Azules y naranjas tienen ante sí un reto monumental. Porque Morena no oculta su aspiración: gobernar durante décadas, tres al menos. Y no es un sueño guajiro; tienen la estructura, los recursos y la narrativa para intentarlo. Pero un poder absoluto, sin contrapesos que lo desafíen y lo obliguen a rendir cuentas, es una receta para el desastre. No por el bien de la oposición, sino por el bien de México y del propio Morena.
No podemos pedirle moderación al poder. El poder, por naturaleza, no se autolimita; se expande hasta que choca con una fuerza que lo frena. El viejo PRI sólo aceptó el fin de su era cuando tuvo el susto de su vida, cuando la presión electoral se volvió insostenible. Morena lo hará cuando se vea en una situación similar. Por eso, aunque llegue tarde y con protagonistas tan cuestionables, la refundación de la oposición es una noticia bienvenida. Es una cuestión de emergencia nacional.
¿Y la llamada izquierda tradicional? ¿El PRD, el viejo PRI? Morena los desfondó, los absorbió o los dejó como fantasmas que deambulan en alianzas imposibles. Hoy, el mapa político se ha simplificado de una forma peligrosa. El PRD se ha extinguido y el PRI podría ser pronto una pieza de museo.

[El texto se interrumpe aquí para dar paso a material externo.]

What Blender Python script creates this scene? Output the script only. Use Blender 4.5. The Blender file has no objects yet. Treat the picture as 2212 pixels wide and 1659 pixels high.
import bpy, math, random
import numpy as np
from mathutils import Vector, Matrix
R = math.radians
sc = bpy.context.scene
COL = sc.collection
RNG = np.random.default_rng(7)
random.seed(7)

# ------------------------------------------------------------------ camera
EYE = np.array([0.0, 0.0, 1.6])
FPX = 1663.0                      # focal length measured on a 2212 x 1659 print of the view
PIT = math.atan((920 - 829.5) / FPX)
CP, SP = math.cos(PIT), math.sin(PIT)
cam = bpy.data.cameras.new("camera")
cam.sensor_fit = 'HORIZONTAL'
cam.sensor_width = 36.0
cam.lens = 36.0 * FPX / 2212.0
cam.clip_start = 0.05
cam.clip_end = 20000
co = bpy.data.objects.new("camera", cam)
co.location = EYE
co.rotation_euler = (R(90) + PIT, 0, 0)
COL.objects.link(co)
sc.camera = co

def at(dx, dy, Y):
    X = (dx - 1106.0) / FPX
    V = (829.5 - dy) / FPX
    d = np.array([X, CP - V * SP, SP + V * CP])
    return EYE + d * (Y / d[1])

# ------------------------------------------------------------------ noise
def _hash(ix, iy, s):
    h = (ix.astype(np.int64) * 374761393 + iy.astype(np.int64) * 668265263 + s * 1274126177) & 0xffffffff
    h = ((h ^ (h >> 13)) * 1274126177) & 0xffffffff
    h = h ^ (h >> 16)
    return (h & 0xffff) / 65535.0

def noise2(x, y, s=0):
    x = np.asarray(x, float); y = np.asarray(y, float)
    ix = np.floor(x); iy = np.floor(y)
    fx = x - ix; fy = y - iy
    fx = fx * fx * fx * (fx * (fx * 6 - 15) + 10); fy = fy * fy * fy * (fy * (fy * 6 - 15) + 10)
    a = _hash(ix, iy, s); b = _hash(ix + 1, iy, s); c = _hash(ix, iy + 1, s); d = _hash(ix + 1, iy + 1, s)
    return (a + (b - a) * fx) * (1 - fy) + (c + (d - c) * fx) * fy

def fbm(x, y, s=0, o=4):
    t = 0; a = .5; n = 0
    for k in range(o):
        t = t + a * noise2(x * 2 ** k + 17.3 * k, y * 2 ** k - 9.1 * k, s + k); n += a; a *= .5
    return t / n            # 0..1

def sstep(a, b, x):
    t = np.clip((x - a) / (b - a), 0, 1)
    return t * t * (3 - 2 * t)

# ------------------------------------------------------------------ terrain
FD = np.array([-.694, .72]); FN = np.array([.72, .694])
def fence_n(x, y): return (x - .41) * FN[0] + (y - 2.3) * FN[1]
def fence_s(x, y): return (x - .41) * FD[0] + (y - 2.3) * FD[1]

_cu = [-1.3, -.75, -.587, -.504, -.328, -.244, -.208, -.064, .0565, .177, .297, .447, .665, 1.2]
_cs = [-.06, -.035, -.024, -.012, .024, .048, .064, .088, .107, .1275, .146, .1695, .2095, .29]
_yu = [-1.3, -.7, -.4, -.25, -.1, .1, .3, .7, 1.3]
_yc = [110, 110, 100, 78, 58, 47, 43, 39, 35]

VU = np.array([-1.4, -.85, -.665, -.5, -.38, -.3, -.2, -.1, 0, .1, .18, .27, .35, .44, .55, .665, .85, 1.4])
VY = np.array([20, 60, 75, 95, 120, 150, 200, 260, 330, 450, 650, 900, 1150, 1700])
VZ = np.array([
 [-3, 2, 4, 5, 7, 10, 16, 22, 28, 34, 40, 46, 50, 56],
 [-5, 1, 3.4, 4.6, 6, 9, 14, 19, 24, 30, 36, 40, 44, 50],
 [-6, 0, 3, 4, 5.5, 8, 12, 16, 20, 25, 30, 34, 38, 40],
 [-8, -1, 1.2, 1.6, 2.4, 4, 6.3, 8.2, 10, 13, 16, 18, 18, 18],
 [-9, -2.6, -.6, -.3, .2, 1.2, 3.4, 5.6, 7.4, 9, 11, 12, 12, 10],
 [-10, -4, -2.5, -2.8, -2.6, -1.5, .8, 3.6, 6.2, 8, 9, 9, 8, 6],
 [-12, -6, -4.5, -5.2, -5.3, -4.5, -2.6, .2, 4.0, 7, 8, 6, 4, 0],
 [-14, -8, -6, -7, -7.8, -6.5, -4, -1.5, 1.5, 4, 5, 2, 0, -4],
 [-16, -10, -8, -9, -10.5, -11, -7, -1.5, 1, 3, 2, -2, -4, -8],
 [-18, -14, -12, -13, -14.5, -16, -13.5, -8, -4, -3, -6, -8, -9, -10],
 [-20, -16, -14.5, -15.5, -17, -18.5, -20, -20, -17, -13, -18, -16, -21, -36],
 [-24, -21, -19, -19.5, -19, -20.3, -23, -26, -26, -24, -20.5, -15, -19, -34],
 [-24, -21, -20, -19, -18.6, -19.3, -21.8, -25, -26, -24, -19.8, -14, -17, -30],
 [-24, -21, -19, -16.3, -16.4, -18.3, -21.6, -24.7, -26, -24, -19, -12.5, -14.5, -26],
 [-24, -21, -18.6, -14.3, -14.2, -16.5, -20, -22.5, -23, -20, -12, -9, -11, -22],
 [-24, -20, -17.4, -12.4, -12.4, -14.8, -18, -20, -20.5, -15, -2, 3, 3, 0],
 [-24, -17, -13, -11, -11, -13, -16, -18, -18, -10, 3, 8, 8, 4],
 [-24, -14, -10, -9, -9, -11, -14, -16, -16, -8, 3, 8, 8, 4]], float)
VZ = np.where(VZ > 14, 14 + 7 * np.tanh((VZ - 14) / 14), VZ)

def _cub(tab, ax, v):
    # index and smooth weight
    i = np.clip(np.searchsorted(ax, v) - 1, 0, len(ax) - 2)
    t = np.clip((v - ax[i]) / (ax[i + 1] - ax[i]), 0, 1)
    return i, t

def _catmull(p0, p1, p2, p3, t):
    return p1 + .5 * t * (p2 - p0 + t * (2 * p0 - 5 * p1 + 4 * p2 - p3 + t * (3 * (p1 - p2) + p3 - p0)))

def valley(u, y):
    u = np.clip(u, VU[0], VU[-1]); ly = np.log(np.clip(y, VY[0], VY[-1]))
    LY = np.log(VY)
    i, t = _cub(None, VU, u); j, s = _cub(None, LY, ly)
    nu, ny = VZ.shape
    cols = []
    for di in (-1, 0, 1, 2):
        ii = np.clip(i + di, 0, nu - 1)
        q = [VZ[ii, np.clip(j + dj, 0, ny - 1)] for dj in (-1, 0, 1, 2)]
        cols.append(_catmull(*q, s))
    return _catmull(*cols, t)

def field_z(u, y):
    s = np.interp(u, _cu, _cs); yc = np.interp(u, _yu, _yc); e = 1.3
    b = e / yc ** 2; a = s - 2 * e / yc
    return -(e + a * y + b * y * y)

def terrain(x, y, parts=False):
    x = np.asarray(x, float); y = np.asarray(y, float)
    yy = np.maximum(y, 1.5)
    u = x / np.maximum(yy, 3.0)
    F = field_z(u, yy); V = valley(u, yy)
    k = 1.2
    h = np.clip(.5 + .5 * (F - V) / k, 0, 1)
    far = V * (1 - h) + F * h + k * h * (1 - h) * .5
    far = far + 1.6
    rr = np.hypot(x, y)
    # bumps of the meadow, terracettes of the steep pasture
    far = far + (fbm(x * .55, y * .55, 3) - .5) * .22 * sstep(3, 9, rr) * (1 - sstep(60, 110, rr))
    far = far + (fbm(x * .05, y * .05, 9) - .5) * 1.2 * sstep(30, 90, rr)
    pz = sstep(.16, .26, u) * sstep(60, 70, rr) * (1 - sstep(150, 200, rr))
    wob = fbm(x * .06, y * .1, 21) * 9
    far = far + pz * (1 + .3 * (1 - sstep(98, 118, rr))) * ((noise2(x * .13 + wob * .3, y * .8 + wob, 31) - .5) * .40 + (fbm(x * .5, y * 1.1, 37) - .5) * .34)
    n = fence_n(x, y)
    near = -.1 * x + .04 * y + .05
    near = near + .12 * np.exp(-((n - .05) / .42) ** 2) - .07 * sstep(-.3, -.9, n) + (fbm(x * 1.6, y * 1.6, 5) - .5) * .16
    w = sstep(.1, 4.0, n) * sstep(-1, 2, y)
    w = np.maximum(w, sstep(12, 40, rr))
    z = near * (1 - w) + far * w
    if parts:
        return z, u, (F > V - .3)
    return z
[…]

Así que nos toca observar este intento de resurrección con un escepticismo esperanzado. Ver si de las cenizas de sus propios fracasos, los partidos de oposición pueden construir algo que se parezca a un contrapeso real. Porque en una democracia, incluso una tan lastimada como la nuestra, la peor oposición siempre será mejor que ninguna.